Now, if I understand correctly, I don't need an uber CPU in the backend (I assume because encoding will be done on the TV tuner card?) but I do need 3ghz CPU in the frontend to decode HD stuff.

So:
1. Am I correct? (low grunt backend, high grunt frontend)
2. Mythbuntu contains all requirements for Linux software raid, right? Will running software raid impact the MythTV backend in any way?
3. Anyone know of a good TV tuner (available in Australia) that can do OTA digital and analogue? (or should I just get multiple cards?)
4. I chose the Asus M3A78-EMH HDMI because it has 6 SATA ports. I've read that AMD/ATI drivers can be sketchy in Linux. Anyone have any info on this particular board?

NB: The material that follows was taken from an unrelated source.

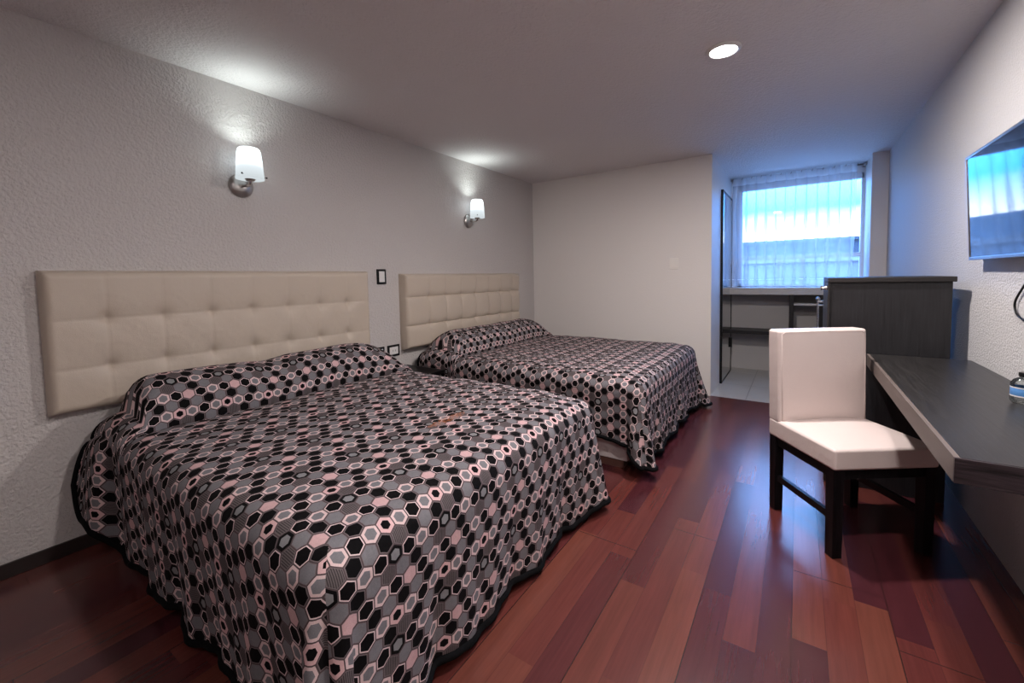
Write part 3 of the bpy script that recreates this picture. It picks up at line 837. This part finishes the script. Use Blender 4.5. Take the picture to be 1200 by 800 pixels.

Thanks in advance for any advice.

ian dobson
October 29th, 2008, 01:29 AM
Hi,

I can't answer all your questions but herewe go:-

1) The backend doesn't need to be that powerful. The only time you need "grunt" is when your transcoding recordings (MPEG2 -> MEG4)
2) MDADM is the raid configuration tool to use, and yes it's included in Mythbuntu/ubuntu. I'm running a 3Tb RAID5 array on my backend without any problems.
3) Sorry not sure, but www.linuxtv.org is a good place to look for supported cards.
4) I know that the ATI graphic drivers are abit dodgy on linux, but SATA shouldn't be a problem. I think linux has standard/builtin drivers for most SATA controllers.

Regards
Ian Dobson

larsolav
October 29th, 2008, 10:02 AM
Just a short note on issue 3:
Are there any OTA channels in your area that are not digitally transmitted? If not, then you would not need an analogue tuner card (unless you want to capture cable or any other analogue signal). For digital tuners, whether the signal be SD or HD, the tuner cards do not encode the signal as it is already encoded. The digital tuners just saves the signal to a file.
Cheers and have fun!

newlinux
October 29th, 2008, 10:23 AM
I'd just add that for decoding HD on your frontend if you don't need a 3ghz necessarily. Just about any dual core will do for decoding HD mpeg-2. I've gotten my old P4 2.6 to decode HD mpeg 2 recordings without XvMC. Now, if you want to decode 1080i or 1080p h.264 you will likely need a slightly more powerful CPU. But still not super powerful by today's high end dual cores and quad cores...

As mentioned, the extra power in your backend is useful for transcoding (which can take a while) and also commercial flagging.

Valen00
October 30th, 2008, 09:25 AM
If you can avoid RAID for your media drives and use storage groups you will greatly reduce the seek load on your disks. Keep RAID for the important stuff ;->.